Tout est expliqué, la guerre, les attentats, la cruauté, la communication, la prédication, les double et triple langages, le recrutement…

Après la consolidation, l’organisation doit lancer les mêmes conquêtes dans le monde dit musulman puis faire la guerre au monde entier, progressivement, par la même méthode, celle de la destruction des Etats, de la confessionnalisation et ethnicisation des conflits. On comprend mieux les attentats aveugles et meurtriers contre des mosquées ou des mausolées,… C’est pour semer la haine dans des pays où la mentalité tribale et l’esprit de vengeance sont omni présents.

La carte ci-dessus est un exemple parmi d’autres des cartes qui circulent sur le web jihadiste et qui traduit les ambitions de conquête de ces mouvances.

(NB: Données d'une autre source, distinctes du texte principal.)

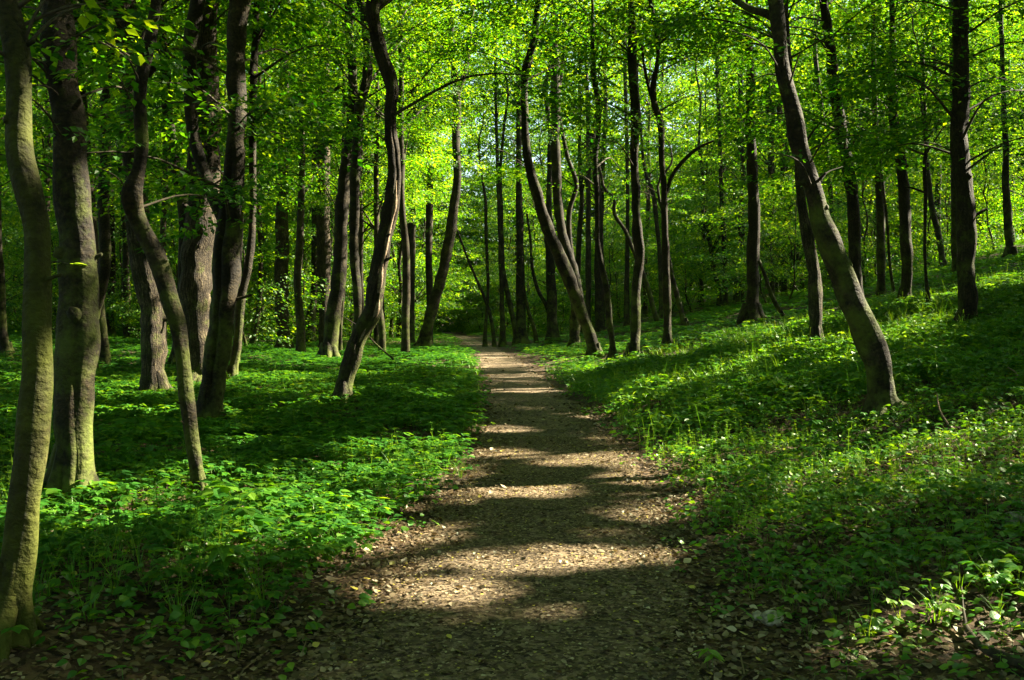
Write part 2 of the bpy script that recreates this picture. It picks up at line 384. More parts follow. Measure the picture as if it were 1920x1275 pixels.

Leur stratégie est basée sur la division et l’affaiblissement de l’Etat pour instaurer la siba. Seul un Etat fort peut contrecarrer cette stratégie. Faut-il le rappeler? Un Etat fort n’est ni un Etat policier ni un Etat rentier. C’est un Etat démocratique où la justice sociale est respectée et où la citoyenneté et la méritocratie sont promues.

L'affaiblissement de l'Etat, c'est aussi la police religieuse improvisée comme à Tanger, la propagation de la haine et le takfir. Le meilleur moyen de lutter contre Da'ech, c'est zéro tolérance vis-à-vis de tout cela.